### Source data
◇ ◇ ◇ ◇
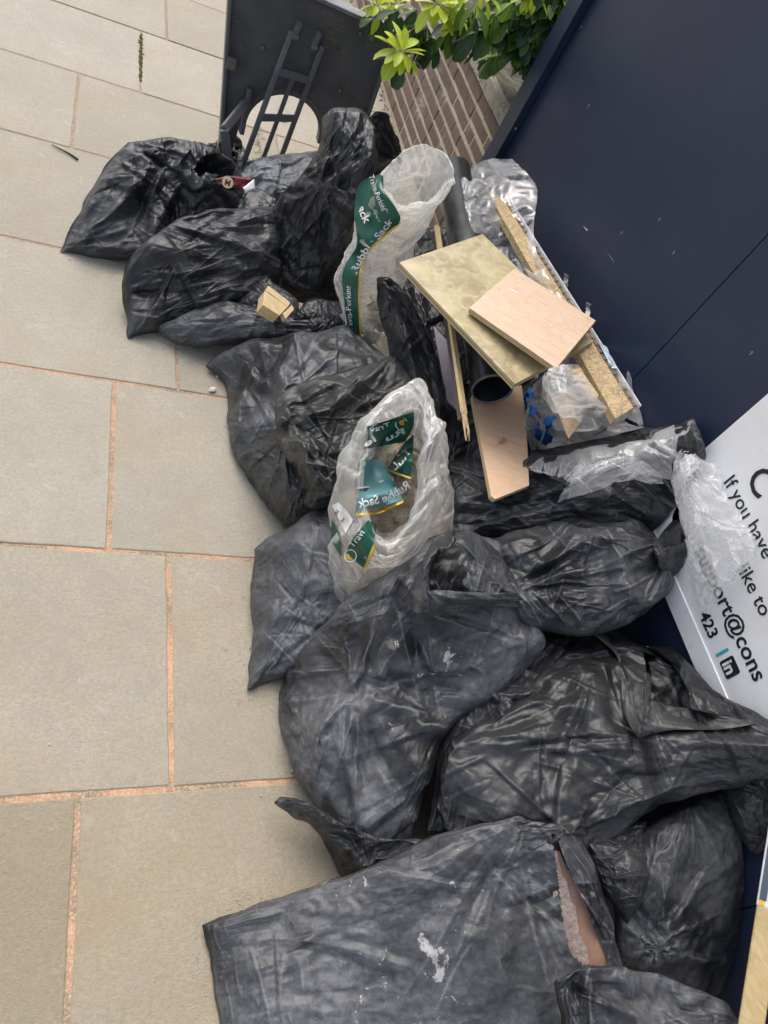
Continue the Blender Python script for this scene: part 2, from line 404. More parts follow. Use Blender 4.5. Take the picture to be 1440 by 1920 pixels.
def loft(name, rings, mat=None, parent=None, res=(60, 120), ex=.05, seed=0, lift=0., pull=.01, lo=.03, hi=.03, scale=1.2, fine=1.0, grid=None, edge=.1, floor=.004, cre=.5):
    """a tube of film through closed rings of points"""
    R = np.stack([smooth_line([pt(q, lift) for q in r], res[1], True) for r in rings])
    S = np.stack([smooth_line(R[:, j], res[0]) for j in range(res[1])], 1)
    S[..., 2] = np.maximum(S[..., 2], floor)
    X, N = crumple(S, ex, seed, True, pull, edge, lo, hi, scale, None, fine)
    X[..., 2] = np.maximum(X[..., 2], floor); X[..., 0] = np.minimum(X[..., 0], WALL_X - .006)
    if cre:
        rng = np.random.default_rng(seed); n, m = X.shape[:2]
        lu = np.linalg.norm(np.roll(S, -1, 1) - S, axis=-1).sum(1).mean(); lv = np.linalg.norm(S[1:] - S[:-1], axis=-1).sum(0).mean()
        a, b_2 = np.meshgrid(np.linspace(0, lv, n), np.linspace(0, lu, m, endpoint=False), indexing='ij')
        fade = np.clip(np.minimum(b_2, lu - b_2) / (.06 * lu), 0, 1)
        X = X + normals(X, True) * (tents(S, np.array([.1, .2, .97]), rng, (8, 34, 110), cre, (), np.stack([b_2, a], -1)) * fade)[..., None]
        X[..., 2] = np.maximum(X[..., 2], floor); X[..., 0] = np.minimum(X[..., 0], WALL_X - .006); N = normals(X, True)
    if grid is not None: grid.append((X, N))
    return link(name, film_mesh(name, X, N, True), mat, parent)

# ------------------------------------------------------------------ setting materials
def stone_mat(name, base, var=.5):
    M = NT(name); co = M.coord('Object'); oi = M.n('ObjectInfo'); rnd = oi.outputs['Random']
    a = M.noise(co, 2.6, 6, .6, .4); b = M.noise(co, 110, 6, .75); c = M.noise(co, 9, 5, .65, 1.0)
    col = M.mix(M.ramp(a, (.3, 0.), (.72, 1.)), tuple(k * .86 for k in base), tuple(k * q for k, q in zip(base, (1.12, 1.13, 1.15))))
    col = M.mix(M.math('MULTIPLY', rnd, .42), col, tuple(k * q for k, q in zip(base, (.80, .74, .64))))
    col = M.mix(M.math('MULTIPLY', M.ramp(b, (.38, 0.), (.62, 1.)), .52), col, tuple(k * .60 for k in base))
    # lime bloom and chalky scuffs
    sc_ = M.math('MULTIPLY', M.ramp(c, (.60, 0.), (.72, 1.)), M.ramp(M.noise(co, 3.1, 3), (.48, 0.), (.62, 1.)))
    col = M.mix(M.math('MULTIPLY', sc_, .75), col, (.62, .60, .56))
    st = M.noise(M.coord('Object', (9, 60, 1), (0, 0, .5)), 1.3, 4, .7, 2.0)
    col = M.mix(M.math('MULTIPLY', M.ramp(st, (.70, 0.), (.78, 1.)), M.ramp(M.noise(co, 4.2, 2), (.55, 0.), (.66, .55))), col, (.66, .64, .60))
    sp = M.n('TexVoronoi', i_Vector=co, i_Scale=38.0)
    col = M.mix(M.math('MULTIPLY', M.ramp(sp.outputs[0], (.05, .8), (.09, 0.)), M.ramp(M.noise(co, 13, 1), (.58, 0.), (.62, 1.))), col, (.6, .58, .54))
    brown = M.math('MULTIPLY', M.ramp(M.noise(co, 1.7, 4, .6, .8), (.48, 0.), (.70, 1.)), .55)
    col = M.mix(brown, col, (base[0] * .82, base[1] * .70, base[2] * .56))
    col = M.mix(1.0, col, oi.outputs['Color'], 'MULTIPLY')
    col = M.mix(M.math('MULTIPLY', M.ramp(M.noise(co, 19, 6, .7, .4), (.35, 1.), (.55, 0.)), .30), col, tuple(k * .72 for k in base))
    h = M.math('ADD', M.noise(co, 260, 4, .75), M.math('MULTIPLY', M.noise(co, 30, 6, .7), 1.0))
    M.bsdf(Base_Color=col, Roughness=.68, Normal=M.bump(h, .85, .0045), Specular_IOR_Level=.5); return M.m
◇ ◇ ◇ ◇
### Written instruction
Skip every picture and return the lines above from the top through the one that contains "return link(name, film_mesh(name, X, N, True), mat, parent)".

### Final answer
Continue the Blender Python script for this scene: part 2, from line 404. More parts follow. Use Blender 4.5. Take the picture to be 1440 by 1920 pixels.
def loft(name, rings, mat=None, parent=None, res=(60, 120), ex=.05, seed=0, lift=0., pull=.01, lo=.03, hi=.03, scale=1.2, fine=1.0, grid=None, edge=.1, floor=.004, cre=.5):
    """a tube of film through closed rings of points"""
    R = np.stack([smooth_line([pt(q, lift) for q in r], res[1], True) for r in rings])
    S = np.stack([smooth_line(R[:, j], res[0]) for j in range(res[1])], 1)
    S[..., 2] = np.maximum(S[..., 2], floor)
    X, N = crumple(S, ex, seed, True, pull, edge, lo, hi, scale, None, fine)
    X[..., 2] = np.maximum(X[..., 2], floor); X[..., 0] = np.minimum(X[..., 0], WALL_X - .006)
    if cre:
        rng = np.random.default_rng(seed); n, m = X.shape[:2]
        lu = np.linalg.norm(np.roll(S, -1, 1) - S, axis=-1).sum(1).mean(); lv = np.linalg.norm(S[1:] - S[:-1], axis=-1).sum(0).mean()
        a, b_2 = np.meshgrid(np.linspace(0, lv, n), np.linspace(0, lu, m, endpoint=False), indexing='ij')
        fade = np.clip(np.minimum(b_2, lu - b_2) / (.06 * lu), 0, 1)
        X = X + normals(X, True) * (tents(S, np.array([.1, .2, .97]), rng, (8, 34, 110), cre, (), np.stack([b_2, a], -1)) * fade)[..., None]
        X[..., 2] = np.maximum(X[..., 2], floor); X[..., 0] = np.minimum(X[..., 0], WALL_X - .006); N = normals(X, True)
    if grid is not None: grid.append((X, N))
    return link(name, film_mesh(name, X, N, True), mat, parent)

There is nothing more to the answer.